Theater review: 'Four Seasons' is opera of the senses
The world is so used to artists craving recognition that audiences might initially be nonplussed by those who fight you off with a stick and then run.
The world is so used to artists craving recognition that audiences might initially be nonplussed by those who fight you off with a stick and then run.
So it is in Romeo Castellucci's eagerly anticipated theater piece The Four Seasons Restaurant, presented by the Fringe Festival. Its flourishes are so grand that the production is opera of the senses that pulls you closer while pushing you away, with parallel plots about artists in retreat from the world.
The presentation is dazzlingly inventive yet with such confrontational content - even more than like-minded artists such as Pina Bausch - that the work of this acclaimed, cutting-edge Italian theater director should come with disclaimers warning away those with high blood pressure or untreated mental illness.

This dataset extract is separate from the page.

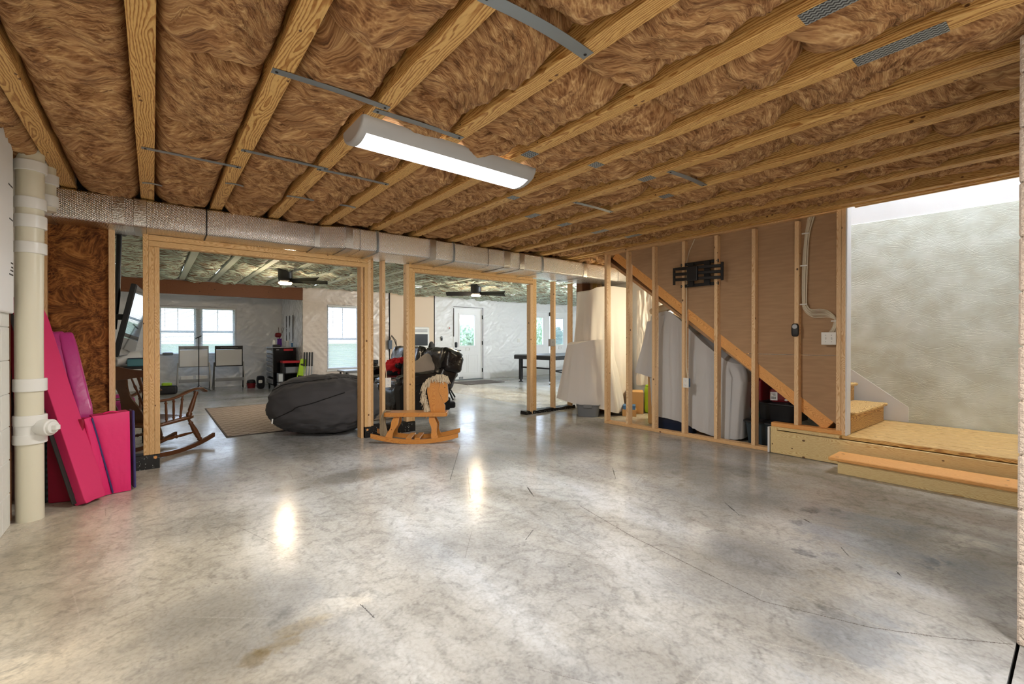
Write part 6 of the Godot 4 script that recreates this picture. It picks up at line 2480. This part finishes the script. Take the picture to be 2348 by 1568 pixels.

The reward at Thursday's opening in the 23rd Street Armory (a packed house, though with early departures) is a glimpse of realms as uncharted as black holes, enabled by states of mind in which spurning typical acts of communication opens doors to - elsewhere. You're left altered, maybe permanently.
The starting point is Mark Rothko's late-1950s murals created for the Four Seasons Restaurant in New York - blazing red artistic infernos that seem to touch the underlying elemental forces of existence but were withdrawn by the artist from a setting that would trivialize them. Rothko is never mentioned or seen, but his heat has a counterpart in deep-frequency sounds said to be recorded from a black hole, turned up loud in this production for maximum tactile impact.
Ten Amish-looking maidens arrive with stylized balletic grace. They appear to sever one another's tongues but still face the task of reciting (with some prerecorded voices) an 18th-century play by Friedrich Hölderlin, The Death of Empedocles, about a philosopher who retreats from his public by throwing himself into Mount Etna.
Theatrical elements that might illuminate the play - plot, character exposition, and staging - are nearly absent. Instead, you're somewhat adrift in a sea of gorgeous language. The women help one another strip off their clothes in a moment of liberation when each walks, with graceful deliberation, into the hereafter.
That's when The Four Seasons Restaurant becomes truly interesting: More black-hole sounds, curtains moving forward and backward, a visual depiction of the sonic inferno are concluded with the final scene of the Wagner opera Tristan und Isolde about the relationship between love and death. No spoiler meant; this is only one interpretation. All others will be different.